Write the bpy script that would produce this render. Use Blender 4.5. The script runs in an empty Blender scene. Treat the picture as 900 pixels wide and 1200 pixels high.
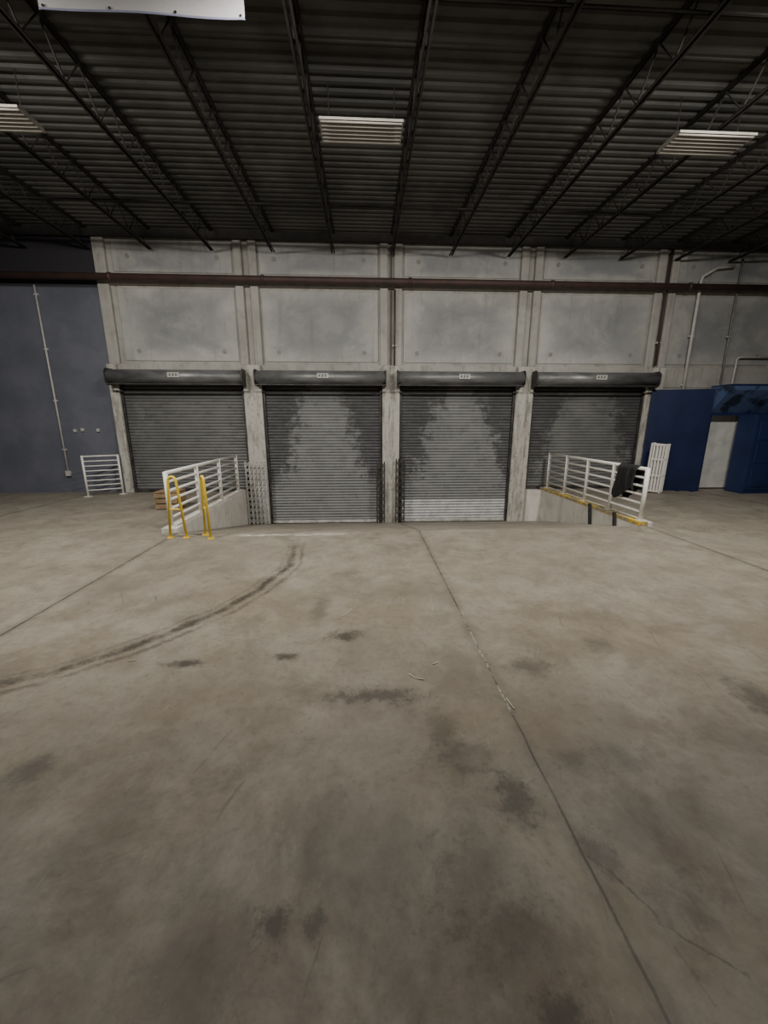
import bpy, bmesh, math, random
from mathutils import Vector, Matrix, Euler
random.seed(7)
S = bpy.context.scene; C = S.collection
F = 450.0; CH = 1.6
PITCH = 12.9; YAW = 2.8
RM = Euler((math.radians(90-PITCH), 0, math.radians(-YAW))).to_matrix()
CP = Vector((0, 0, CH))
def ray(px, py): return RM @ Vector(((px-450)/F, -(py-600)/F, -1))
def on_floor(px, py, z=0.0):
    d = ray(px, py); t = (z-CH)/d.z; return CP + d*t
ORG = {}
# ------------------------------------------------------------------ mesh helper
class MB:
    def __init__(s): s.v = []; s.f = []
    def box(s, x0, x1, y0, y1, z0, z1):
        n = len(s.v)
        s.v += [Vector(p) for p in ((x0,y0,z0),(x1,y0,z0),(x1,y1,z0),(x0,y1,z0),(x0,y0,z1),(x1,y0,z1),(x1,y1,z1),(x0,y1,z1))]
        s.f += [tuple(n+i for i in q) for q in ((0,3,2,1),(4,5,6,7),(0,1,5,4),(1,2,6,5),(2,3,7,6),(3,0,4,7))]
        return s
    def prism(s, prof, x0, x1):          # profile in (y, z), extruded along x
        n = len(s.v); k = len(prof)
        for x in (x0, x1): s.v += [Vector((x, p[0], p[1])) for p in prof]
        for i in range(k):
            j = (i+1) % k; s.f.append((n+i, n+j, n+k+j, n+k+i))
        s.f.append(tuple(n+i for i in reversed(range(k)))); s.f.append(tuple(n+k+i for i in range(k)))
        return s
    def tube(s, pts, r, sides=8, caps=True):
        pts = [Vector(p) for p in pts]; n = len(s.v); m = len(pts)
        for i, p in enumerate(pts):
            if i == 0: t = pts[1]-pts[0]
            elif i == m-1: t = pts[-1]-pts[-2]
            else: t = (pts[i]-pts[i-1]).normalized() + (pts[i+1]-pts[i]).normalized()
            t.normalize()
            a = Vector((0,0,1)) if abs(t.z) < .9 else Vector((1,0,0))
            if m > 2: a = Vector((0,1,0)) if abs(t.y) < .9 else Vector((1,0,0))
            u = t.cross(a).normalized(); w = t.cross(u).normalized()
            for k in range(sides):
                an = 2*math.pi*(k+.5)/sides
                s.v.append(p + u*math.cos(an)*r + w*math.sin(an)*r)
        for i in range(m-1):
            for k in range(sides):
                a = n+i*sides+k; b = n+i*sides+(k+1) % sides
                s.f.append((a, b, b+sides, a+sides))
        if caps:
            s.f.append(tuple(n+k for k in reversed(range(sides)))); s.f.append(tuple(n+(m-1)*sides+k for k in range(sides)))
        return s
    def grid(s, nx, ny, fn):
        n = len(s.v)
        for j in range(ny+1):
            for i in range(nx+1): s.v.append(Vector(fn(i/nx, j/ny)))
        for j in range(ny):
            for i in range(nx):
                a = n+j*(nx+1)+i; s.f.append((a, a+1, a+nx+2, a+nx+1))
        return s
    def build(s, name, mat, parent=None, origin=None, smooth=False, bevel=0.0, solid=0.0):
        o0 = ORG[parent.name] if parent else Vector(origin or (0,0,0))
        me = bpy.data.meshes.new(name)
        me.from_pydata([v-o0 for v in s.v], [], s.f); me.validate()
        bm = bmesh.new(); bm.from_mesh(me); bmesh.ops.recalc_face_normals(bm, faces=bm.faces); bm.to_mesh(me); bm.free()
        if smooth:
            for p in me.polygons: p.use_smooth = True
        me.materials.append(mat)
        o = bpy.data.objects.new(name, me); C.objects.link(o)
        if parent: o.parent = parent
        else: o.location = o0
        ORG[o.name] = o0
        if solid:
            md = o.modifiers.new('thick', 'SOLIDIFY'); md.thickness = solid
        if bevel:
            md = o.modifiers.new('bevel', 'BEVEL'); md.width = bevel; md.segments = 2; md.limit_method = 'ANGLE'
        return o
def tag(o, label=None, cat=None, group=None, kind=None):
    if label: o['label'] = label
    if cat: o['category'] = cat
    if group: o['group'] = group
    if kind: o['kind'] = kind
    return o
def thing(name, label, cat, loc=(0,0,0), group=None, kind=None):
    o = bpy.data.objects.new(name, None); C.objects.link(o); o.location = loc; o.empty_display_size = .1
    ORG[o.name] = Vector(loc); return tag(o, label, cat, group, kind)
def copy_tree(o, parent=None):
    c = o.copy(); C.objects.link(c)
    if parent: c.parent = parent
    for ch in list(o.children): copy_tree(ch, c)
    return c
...
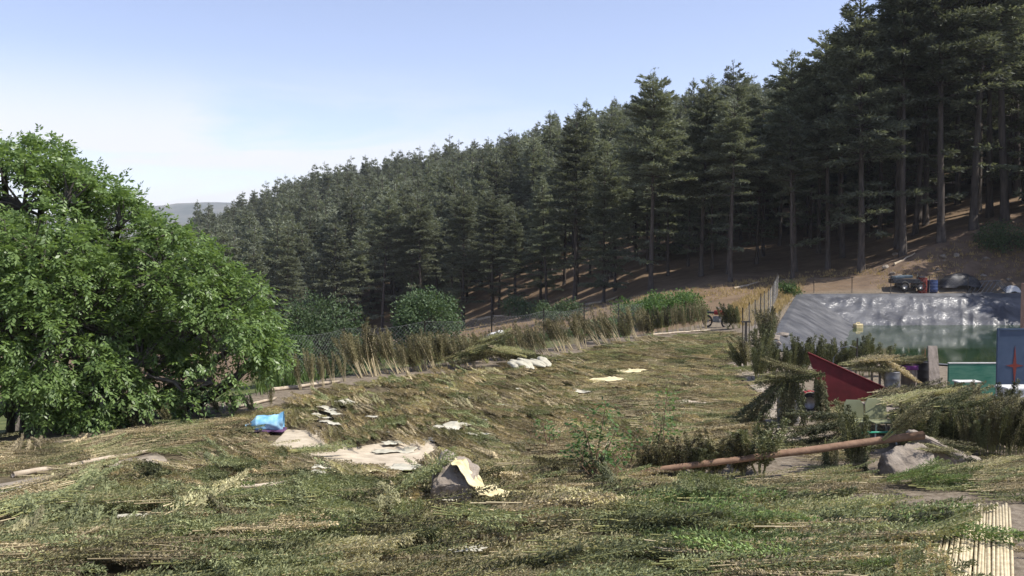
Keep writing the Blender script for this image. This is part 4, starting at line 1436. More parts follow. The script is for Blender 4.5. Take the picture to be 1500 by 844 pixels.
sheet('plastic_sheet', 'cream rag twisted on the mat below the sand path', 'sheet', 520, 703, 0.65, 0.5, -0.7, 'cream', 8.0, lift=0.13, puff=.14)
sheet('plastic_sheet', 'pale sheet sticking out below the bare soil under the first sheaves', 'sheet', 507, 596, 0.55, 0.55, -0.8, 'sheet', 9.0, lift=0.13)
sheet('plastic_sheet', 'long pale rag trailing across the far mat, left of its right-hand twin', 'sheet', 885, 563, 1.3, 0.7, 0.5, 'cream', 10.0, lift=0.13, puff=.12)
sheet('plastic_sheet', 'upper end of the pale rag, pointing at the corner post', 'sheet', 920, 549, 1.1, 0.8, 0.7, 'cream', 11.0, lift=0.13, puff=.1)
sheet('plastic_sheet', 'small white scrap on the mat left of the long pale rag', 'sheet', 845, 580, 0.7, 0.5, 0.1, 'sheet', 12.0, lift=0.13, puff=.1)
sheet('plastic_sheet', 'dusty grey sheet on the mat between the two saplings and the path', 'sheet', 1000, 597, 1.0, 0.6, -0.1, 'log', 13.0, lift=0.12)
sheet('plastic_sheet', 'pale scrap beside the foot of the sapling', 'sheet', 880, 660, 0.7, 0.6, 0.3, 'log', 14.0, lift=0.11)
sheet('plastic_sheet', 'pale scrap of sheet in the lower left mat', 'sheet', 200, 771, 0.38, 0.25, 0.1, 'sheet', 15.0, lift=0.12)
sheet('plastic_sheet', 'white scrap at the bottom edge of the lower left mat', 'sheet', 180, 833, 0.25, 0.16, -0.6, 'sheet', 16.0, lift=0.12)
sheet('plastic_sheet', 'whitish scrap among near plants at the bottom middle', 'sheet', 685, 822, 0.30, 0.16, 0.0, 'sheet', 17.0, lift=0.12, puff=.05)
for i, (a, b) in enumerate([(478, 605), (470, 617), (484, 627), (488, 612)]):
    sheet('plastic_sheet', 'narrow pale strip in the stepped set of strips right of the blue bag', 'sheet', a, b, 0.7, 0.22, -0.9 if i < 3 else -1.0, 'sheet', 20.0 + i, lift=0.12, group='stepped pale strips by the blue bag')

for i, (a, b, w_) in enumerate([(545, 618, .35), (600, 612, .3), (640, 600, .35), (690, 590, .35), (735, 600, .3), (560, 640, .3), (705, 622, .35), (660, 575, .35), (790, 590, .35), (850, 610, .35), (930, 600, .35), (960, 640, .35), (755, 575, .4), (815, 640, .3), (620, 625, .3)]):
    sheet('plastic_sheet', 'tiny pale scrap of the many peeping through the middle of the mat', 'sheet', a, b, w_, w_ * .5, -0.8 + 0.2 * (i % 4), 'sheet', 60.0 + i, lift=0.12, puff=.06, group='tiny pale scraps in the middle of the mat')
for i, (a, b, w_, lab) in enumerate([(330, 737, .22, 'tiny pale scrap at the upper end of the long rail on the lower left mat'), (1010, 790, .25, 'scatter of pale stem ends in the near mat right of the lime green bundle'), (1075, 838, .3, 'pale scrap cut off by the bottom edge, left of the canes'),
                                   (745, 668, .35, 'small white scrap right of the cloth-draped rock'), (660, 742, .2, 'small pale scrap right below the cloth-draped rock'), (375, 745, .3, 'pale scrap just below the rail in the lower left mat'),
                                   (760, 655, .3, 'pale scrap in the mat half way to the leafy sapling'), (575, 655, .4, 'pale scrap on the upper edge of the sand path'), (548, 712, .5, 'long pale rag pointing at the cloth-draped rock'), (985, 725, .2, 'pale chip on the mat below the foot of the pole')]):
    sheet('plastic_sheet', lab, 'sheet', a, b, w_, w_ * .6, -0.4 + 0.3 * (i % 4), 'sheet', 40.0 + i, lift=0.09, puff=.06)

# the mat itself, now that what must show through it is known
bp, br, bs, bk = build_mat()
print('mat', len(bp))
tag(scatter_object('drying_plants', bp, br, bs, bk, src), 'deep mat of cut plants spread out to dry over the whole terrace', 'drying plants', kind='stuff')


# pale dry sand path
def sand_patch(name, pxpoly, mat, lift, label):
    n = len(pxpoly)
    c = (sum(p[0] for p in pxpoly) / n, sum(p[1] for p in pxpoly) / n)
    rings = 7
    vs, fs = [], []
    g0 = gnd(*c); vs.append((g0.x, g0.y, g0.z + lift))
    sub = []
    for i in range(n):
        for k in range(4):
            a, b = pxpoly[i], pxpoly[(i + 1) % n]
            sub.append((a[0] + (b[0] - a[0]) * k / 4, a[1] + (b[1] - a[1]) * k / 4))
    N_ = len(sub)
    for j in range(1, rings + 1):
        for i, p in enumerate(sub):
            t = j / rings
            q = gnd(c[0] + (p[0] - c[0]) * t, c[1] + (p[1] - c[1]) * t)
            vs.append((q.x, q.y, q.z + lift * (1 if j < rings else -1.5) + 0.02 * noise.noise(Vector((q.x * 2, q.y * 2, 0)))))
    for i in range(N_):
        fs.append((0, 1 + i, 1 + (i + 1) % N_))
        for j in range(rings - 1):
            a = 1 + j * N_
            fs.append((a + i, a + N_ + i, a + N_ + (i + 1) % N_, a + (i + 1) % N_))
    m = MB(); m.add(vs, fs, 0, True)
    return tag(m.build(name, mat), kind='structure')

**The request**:
Scan the listing above for the word "pixels" and show each line where it is found.

**Answer to this task**:
Write the bpy script that would produce this render. Use Blender 4.5. The script runs in an empty Blender scene. Treat the picture as 900 pixels wide and 1200 pixels high.
Keep writing the Blender script for this image. This is part 4, starting at line 1436. More parts follow. The script is for Blender 4.5. Take the picture to be 1500 by 844 pixels.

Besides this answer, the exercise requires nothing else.